3楽章冒頭.jpg第三楽章は第一楽章よりは少し楽な気もするが,何分高速で駆け回らないといけない。もちろん,練習はゆっくりスタート。運指は譜面に付されているものを参考にしながら,自分に合うように決める。まず冒頭あるいは途中時々に現れる,2声の独特な対位法的動きを何とかしないといけない。技術的にはバッハのようなもの。なお冒頭3小節目の2拍目,低音のラにつくべきシャープがシについている。拍は3拍子1小節と2拍子3小節のセットで9拍子か。部分的に3拍子2小節と2拍子3小節のセットで12拍子になる。こちらが,本来のフラメンコのコンパスなのだろう。

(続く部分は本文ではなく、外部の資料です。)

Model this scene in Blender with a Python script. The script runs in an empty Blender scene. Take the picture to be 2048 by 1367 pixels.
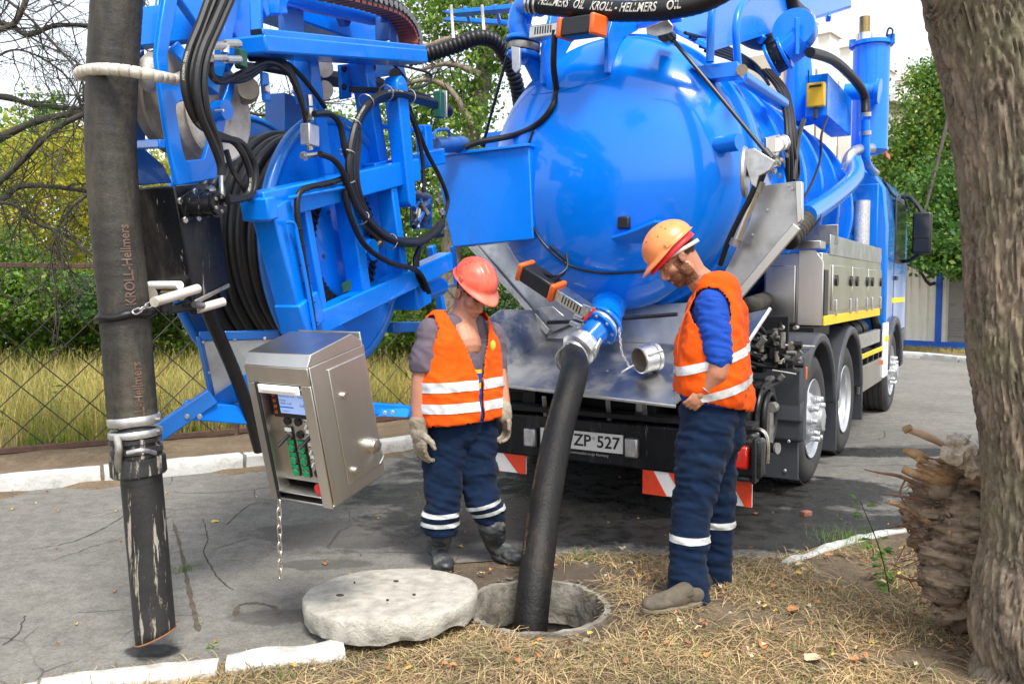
import bpy, bmesh, math, random
import numpy as np
from mathutils import Vector, Matrix, noise
from math import sin, cos, pi, radians
random.seed(7); rng = np.random.default_rng(7)
SC = bpy.context.scene; COL = SC.collection
V3 = Vector
# ---------------- camera ----------------
FPX = 1700.0
PITCH = math.atan(108.0/FPX)
CAMZ = 1.5
cam_d = bpy.data.cameras.new('camera'); cam = bpy.data.objects.new('camera', cam_d); COL.objects.link(cam)
cam.location = (0, 0, CAMZ); cam.rotation_euler = (pi/2-PITCH, 0, 0)
cam_d.sensor_width = 36; cam_d.lens = FPX/2048*36; cam_d.clip_end = 2000; cam_d.clip_start = .05
cam_d.dof.use_dof = True; cam_d.dof.focus_distance = 4.6; cam_d.dof.aperture_fstop = 9.0
SC.camera = cam
# ---------------- world, sun, exposure ----------------
SUN_EL, SUN_AZ = radians(58), radians(160)     # azimuth clockwise from +Y (towards the scene)
w = bpy.data.worlds.new('World'); SC.world = w; w.use_nodes = True
nt = w.node_tree; nt.nodes.clear()
sky = nt.nodes.new('ShaderNodeTexSky'); sky.sky_type = 'NISHITA'; sky.sun_disc = False
sky.sun_elevation = SUN_EL; sky.sun_rotation = SUN_AZ; sky.air_density = 1.0; sky.dust_density = 2.0; sky.ozone_density = 1.0
hs = nt.nodes.new('ShaderNodeHueSaturation'); hs.inputs['Saturation'].default_value = .30; hs.inputs['Value'].default_value = 1.3
bg = nt.nodes.new('ShaderNodeBackground'); bg.inputs['Strength'].default_value = .148
wo = nt.nodes.new('ShaderNodeOutputWorld')
nt.links.new(sky.outputs[0], hs.inputs['Color']); nt.links.new(hs.outputs[0], bg.inputs['Color']); nt.links.new(bg.outputs[0], wo.inputs[0])
sd = bpy.data.lights.new('sun', 'SUN'); sd.energy = 2.8; sd.angle = radians(16); sd.color = (1, .95, .87)
so = bpy.data.objects.new('sun', sd); COL.objects.link(so)
sdir = Vector((sin(SUN_AZ)*cos(SUN_EL), cos(SUN_AZ)*cos(SUN_EL), sin(SUN_EL)))
so.rotation_euler = sdir.to_track_quat('Z', 'Y').to_euler(); so.location = sdir*50
vs = SC.view_settings; SC.display_settings.display_device = 'sRGB'
vs.view_transform = 'Standard'; vs.look = 'None'; vs.gamma = 1; vs.exposure = .82; vs.use_curve_mapping = False
SC.cycles.max_bounces = 6; SC.cycles.transparent_max_bounces = 6

# ---------------- geometry of the view ----------------
def ray(px, py):
    x = (px-1024)/FPX; y = -(py-683.5)/FPX
    d = Vector((x, cos(PITCH)+y*sin(PITCH), -sin(PITCH)+y*cos(PITCH)))
    return d
CP = Vector((0, 0, CAMZ))
def at(px, py, Y): d = ray(px, py); return CP+d*(Y/d.y)
def ground(px, py, z=0): d = ray(px, py); return CP+d*((z-CAMZ)/d.z)
def onplane(px, py, o, n): d = ray(px, py); return CP+d*((o-CP).dot(n)/d.dot(n))
# truck frame: x = truck's right (v), y = truck's forward (u)
TO = Vector((.46, 5.75, 0)); TA = radians(-31)
TM = Matrix.Translation(TO) @ Matrix.Rotation(TA, 4, 'Z')
def T(v, u, z): return TM @ Vector((v, u, z))
def TV(px, py, v): return onplane(px, py, T(v, 0, 0), (TM.to_3x3() @ Vector((1, 0, 0))))
def TU(px, py, u): return onplane(px, py, T(0, u, 0), (TM.to_3x3() @ Vector((0, 1, 0))))
# boom frame
BO = Vector((-.95, 4.6, 0)); BA = radians(-20)
BM = Matrix.Translation(BO) @ Matrix.Rotation(BA, 4, 'Z')
BN = BM.to_3x3() @ Vector((1, 0, 0)); BU = BM.to_3x3() @ Vector((0, 1, 0))
def B(px, py, w=0): return onplane(px, py, BM @ Vector((w, 0, 0)), BN)
def BF(px, py, u=0): return onplane(px, py, BM @ Vector((0, u, 0)), BU)

# ---------------- materials ----------------
def N(nt, t, **k):
    n = nt.nodes.new('ShaderNode'+t)
    for a, b in k.items():
        if a in n.inputs and not hasattr(n, a): n.inputs[a].default_value = b
        else: setattr(n, a, b)
    return n
def L(nt, a, b): nt.links.new(a, b)
def ramp(nt, fac, a, b, ca=(0,0,0,1), cb=(1,1,1,1)):
    r = N(nt, 'ValToRGB'); e = r.color_ramp.elements
    e[0].position = a; e[1].position = b; e[0].color = ca; e[1].color = cb
    L(nt, fac, r.inputs[0]); return r.outputs[0]
def mixc(nt, f, a, b, mode='MIX'):
    m = N(nt, 'Mix', data_type='RGBA', blend_type=mode)
    for i, x in ((0, f), (6, a), (7, b)):
        if hasattr(x, 'links'): L(nt, x, m.inputs[i])
        elif i == 0: m.inputs[i].default_value = x
        else: m.inputs[i].default_value = (*x[:3], 1)
    return m.outputs[2]
def mth(nt, op, a, b=0.0, c=None):
    m = N(nt, 'Math', operation=op)
    for i, x in enumerate((a, b) if c is None else (a, b, c)):
        if hasattr(x, 'links'): L(nt, x, m.inputs[i])
        else: m.inputs[i].default_value = x
    return m.outputs[0]
def newmat(name):
    m = bpy.data.materials.new(name); m.use_nodes = True; nt = m.node_tree
    b = nt.nodes['Principled BSDF']; tc = N(nt, 'TexCoord')
    return m, nt, b, tc.outputs['Object']
def noisetex(nt, vec, scale, detail=4, rough=.6, sc=None):
    n = N(nt, 'TexNoise'); n.inputs['Scale'].default_value = scale; n.inputs['Detail'].default_value = detail; n.inputs['Roughness'].default_value = rough
    if sc:
        mp = N(nt, 'Mapping'); mp.inputs['Scale'].default_value = sc; L(nt, vec, mp.inputs['Vector']); vec = mp.outputs[0]
    L(nt, vec, n.inputs['Vector']); return n.outputs['Fac']
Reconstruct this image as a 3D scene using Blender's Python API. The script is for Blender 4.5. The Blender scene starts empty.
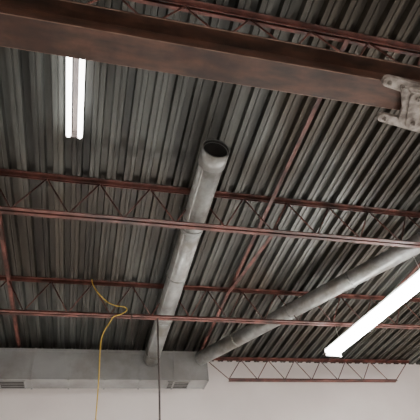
import bpy, bmesh, math, random
from mathutils import Vector, Matrix
random.seed(4)
H=1.6
COL=bpy.context.scene.collection
# ---------------- materials ----------------
def mat(name, c1, c2=None, rough=0.6, metal=0.0, scale=4.0, stretch=(1,1,1), bump=0.0, detail=6, lo=0.35, hi=0.65, grime=None, gs=1.5):
    m=bpy.data.materials.new(name); m.use_nodes=True
    nt=m.node_tree; N=nt.nodes; L=nt.links
    b=N['Principled BSDF']; b.inputs['Roughness'].default_value=rough; b.inputs['Metallic'].default_value=metal
    tc=N.new('ShaderNodeTexCoord'); mp=N.new('ShaderNodeMapping'); mp.inputs['Scale'].default_value=stretch
    no=N.new('ShaderNodeTexNoise'); no.inputs['Scale'].default_value=scale; no.inputs['Detail'].default_value=detail
    L.new(tc.outputs['Object'],mp.inputs[0]); L.new(mp.outputs[0],no.inputs['Vector'])
    cr=N.new('ShaderNodeValToRGB'); cr.color_ramp.elements[0].position=lo; cr.color_ramp.elements[1].position=hi
    cr.color_ramp.elements[0].color=(*c1,1); cr.color_ramp.elements[1].color=(*(c2 or c1),1)
    L.new(no.outputs['Fac'],cr.inputs[0]); out=cr.outputs[0]
    if grime:
        n2=N.new('ShaderNodeTexNoise'); n2.inputs['Scale'].default_value=gs; n2.inputs['Detail'].default_value=10; n2.inputs['Roughness'].default_value=.65
        L.new(tc.outputs['Object'],n2.inputs['Vector'])
        r2=N.new('ShaderNodeValToRGB'); r2.color_ramp.elements[0].position=.40; r2.color_ramp.elements[1].position=.58
        r2.color_ramp.elements[0].color=(*grime,1); r2.color_ramp.elements[1].color=(1,1,1,1)
        L.new(n2.outputs['Fac'],r2.inputs[0])
        mx=N.new('ShaderNodeMixRGB'); mx.blend_type='MULTIPLY'; mx.inputs[0].default_value=1
        L.new(out,mx.inputs[1]); L.new(r2.outputs[0],mx.inputs[2]); out=mx.outputs[0]
    L.new(out,b.inputs['Base Color'])
    if bump:
        bp=N.new('ShaderNodeBump'); bp.inputs['Strength'].default_value=bump; bp.inputs['Distance'].default_value=0.02
        L.new(no.outputs['Fac'],bp.inputs['Height']); L.new(bp.outputs[0],b.inputs['Normal'])
    return m
def emis(name,c,s):
    m=bpy.data.materials.new(name); m.use_nodes=True; b=m.node_tree.nodes['Principled BSDF']
    b.inputs['Base Color'].default_value=(.9,.9,.9,1)
    b.inputs['Emission Color'].default_value=(*c,1); b.inputs['Emission Strength'].default_value=s
    return m
M_red=mat('red_oxide_paint',(.075,.028,.022),(.19,.07,.055),rough=.5,scale=5,detail=9,grime=(.5,.42,.38),gs=2.5)
M_beam=mat('rusty_beam_paint',(.035,.022,.017),(.12,.056,.036),rough=.5,scale=3.5,stretch=(1,4,4),bump=.2,lo=.32,hi=.66,detail=12,grime=(.5,.45,.42),gs=2)
M_edge=mat('rust_edge_highlight',(.10,.055,.04),(.30,.19,.14),rough=.5,scale=6,detail=9)  # edge highlights painted as lighter tan, with rust wear, on the beam bevels
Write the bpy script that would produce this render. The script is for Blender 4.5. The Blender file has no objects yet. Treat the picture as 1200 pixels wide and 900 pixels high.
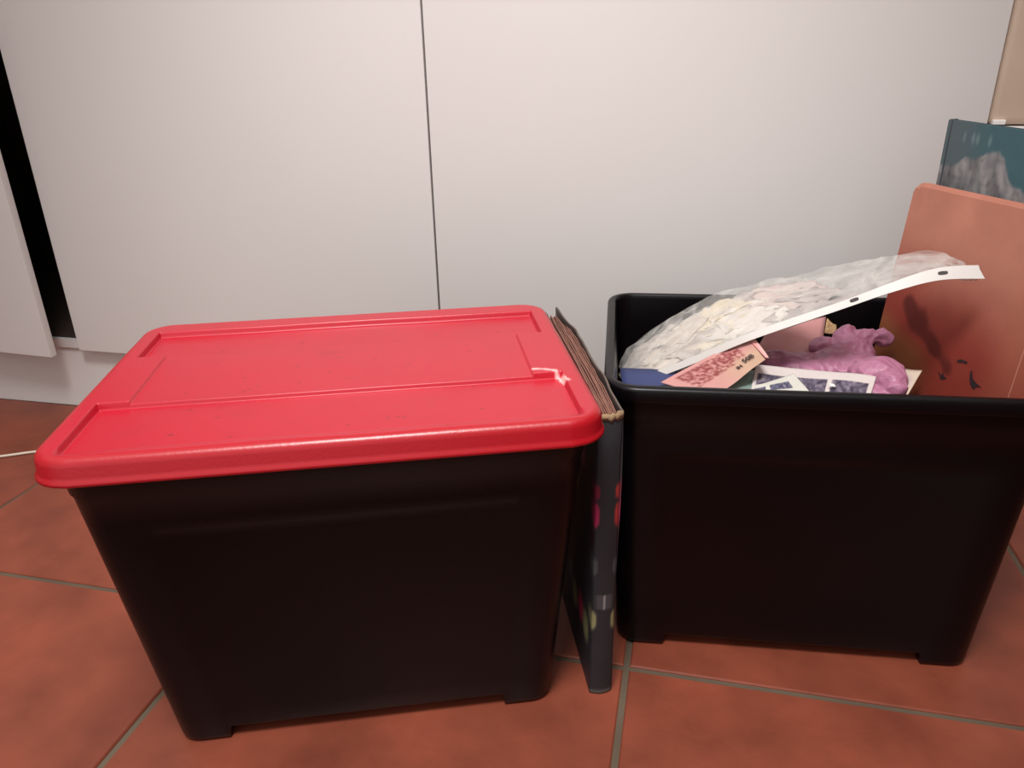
import bpy, bmesh, math, random
from mathutils import Vector, Matrix, noise
random.seed(7)
SC = bpy.context.scene
COL = SC.collection

# ------------------------------------------------------------------ camera
F_PX, CAM_H, YAW, PITCH, ROLL = 884.59, 0.80987, -0.229766, 0.408444, 0.0204852
cy, sy, cp, sp = math.cos(YAW), math.sin(YAW), math.cos(PITCH), math.sin(PITCH)
fwd = Vector((sy*cp, cy*cp, -sp)); rgt = Vector((cy, -sy, 0)); dwn = fwd.cross(rgt)
cr, sr = math.cos(ROLL), math.sin(ROLL)
R_AX = cr*rgt + sr*dwn; D_AX = -sr*rgt + cr*dwn
CAM = Vector((0, 0, CAM_H))
cam_d = bpy.data.cameras.new('camera'); cam = bpy.data.objects.new('camera', cam_d); COL.objects.link(cam)
m = Matrix((R_AX, -D_AX, -fwd)).transposed().to_4x4(); m.translation = CAM
cam.matrix_world = m
cam_d.sensor_width = 36; cam_d.lens = F_PX/1200*36; cam_d.clip_start = .02; cam_d.clip_end = 50
SC.camera = cam

# ------------------------------------------------------------------ world, lights, exposure
w = bpy.data.worlds.new('world'); SC.world = w; w.use_nodes = True
w.node_tree.nodes['Background'].inputs[0].default_value = (1.0, .955, .945, 1)
w.node_tree.nodes['Background'].inputs[1].default_value = .74
def area(name, loc, target, size, power, col):
    d = bpy.data.lights.new(name, 'AREA'); d.shape = 'DISK'; d.size = size; d.energy = power; d.color = col
    o = bpy.data.objects.new(name, d); COL.objects.link(o); o.location = loc
    o.rotation_euler = (Vector(target)-Vector(loc)).to_track_quat('-Z', 'Y').to_euler()
    return o
ld = bpy.data.lights.new('ceiling_spot', 'SPOT'); ld.energy = 240; ld.color = (1.0, .97, .955)
ld.shadow_soft_size = .32; ld.spot_size = math.radians(62); ld.spot_blend = 1.0
lo = bpy.data.objects.new('ceiling_spot', ld); COL.objects.link(lo); lo.location = (-.20, -.12, 2.65)
lo.rotation_euler = (Vector((-.36, 1.20, .20))-lo.location).to_track_quat('-Z', 'Y').to_euler()
vs = SC.view_settings
SC.display_settings.display_device = 'sRGB'
vs.view_transform = 'Standard'; vs.look = 'None'; vs.gamma = 1; vs.use_curve_mapping = False
vs.exposure = 0.17

# ------------------------------------------------------------------ helpers
def lin(c):
    return tuple(((v/255)/12.92 if v/255 <= .04045 else ((v/255+.055)/1.055)**2.4) for v in c)
def material(name, rgb, rough=.5, var=0.0, scale=8.0, bump=0.0, bscale=40.0, spec=.5, attr=None, rand=0.0, metal=0, detail=4):
    """principled material with procedural colour variation and fine relief; rgb is sRGB 0-255"""
    mt = bpy.data.materials.new(name); mt.use_nodes = True
    nt = mt.node_tree; N = nt.nodes; L = nt.links
    b = N['Principled BSDF']; b.inputs['Roughness'].default_value = rough
    b.inputs['Specular IOR Level'].default_value = spec; b.inputs['Metallic'].default_value = metal
    tc = N.new('ShaderNodeTexCoord')
    if attr:
        src = N.new('ShaderNodeVertexColor'); src.layer_name = attr; out = src.outputs['Color']
    else:
        src = N.new('ShaderNodeRGB'); src.outputs[0].default_value = (*lin(rgb), 1); out = src.outputs[0]
    nz = N.new('ShaderNodeTexNoise'); nz.inputs['Scale'].default_value = scale; nz.inputs['Detail'].default_value = detail
    L.new(tc.outputs['Object'], nz.inputs['Vector'])
    mr = N.new('ShaderNodeMapRange'); mr.inputs['From Min'].default_value = .25; mr.inputs['From Max'].default_value = .75
    mr.inputs['To Min'].default_value = 1-var; mr.inputs['To Max'].default_value = 1+var
    L.new(nz.outputs['Fac'], mr.inputs['Value'])
    val = mr.outputs[0]
    if rand:
        oi = N.new('ShaderNodeObjectInfo'); r2 = N.new('ShaderNodeMapRange')
        r2.inputs['To Min'].default_value = 1-rand; r2.inputs['To Max'].default_value = 1+rand
        L.new(oi.outputs['Random'], r2.inputs['Value'])
        mu = N.new('ShaderNodeMath'); mu.operation = 'MULTIPLY'; L.new(val, mu.inputs[0]); L.new(r2.outputs[0], mu.inputs[1]); val = mu.outputs[0]
    vm = N.new('ShaderNodeVectorMath'); vm.operation = 'SCALE'; L.new(out, vm.inputs[0]); L.new(val, vm.inputs['Scale'])
    L.new(vm.outputs[0], b.inputs['Base Color'])
    if bump:
        n2 = N.new('ShaderNodeTexNoise'); n2.inputs['Scale'].default_value = bscale; n2.inputs['Detail'].default_value = 5
        L.new(tc.outputs['Object'], n2.inputs['Vector'])
        bp = N.new('ShaderNodeBump'); bp.inputs['Strength'].default_value = bump; bp.inputs['Distance'].default_value = .002
        L.new(n2.outputs['Fac'], bp.inputs['Height']); L.new(bp.outputs[0], b.inputs['Normal'])
    return mt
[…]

3楽章つづき.jpgオケから独奏にもどる最初のコード。スコアではE5音が入っているが,これがない。ミスプリというより,次の小節のコードと音の数をあわせたのだろう。ロドリーゴはコード音の中抜けが時々あるが,ミスプリントなのか,音楽的に必要なことなのか,ギターの技術を知らないためなのかを判断して対処しないといけない。続くロドリーゴ得意の壊れた様な諧謔的コードもそれなりに処理しないといけない。村治さんはこの不協和音すら美しく演奏する。ジョンの演奏はぶつかる音を適宜省いているように聞こえる。

1楽章から持って来たのを少し忙しくしたようなオブリガート的な動き。これは問題ない。一部スラーを含む変則的アルペッジョ。それをつなぐ忙しいスケール。これらは部分的に運指要検討である。あと装飾的トレモロとでも言うべき走句(勝手にネーミングしている)が途中と最後に現れる。この辺は譜読みでは満足に弾けない。暗譜してから,再度技術検討だろう。

3楽章クライマックス.jpg2楽章でもあったが,3楽章おわりの山場,文字通りハープのように盛り上がって行くアルペッジョをどう切れ間無く綺麗に弾くか。A.ロメロ編の楽譜では,右手aaaaa-pppimaとなっており,この通りの指使いが出来れば,つぶは揃うのだろうが,下降から上昇への切り替え時のa-pの連携ができない。右手の弦を捕らえる感覚をイメージトレーニングしたが今のところうまくいかない。そこで,iiiii-pppppiとするが,なんとかサマになるか。いずれの運指をとるにしても,右手が弓の返しのようなスムーズな動きになるようにしないといけない。なお,現代ギター3月号にこの辺の解説記事があったように思ったが,買わなかったので,内容を忘れてしまった。重複等あるかもしれない。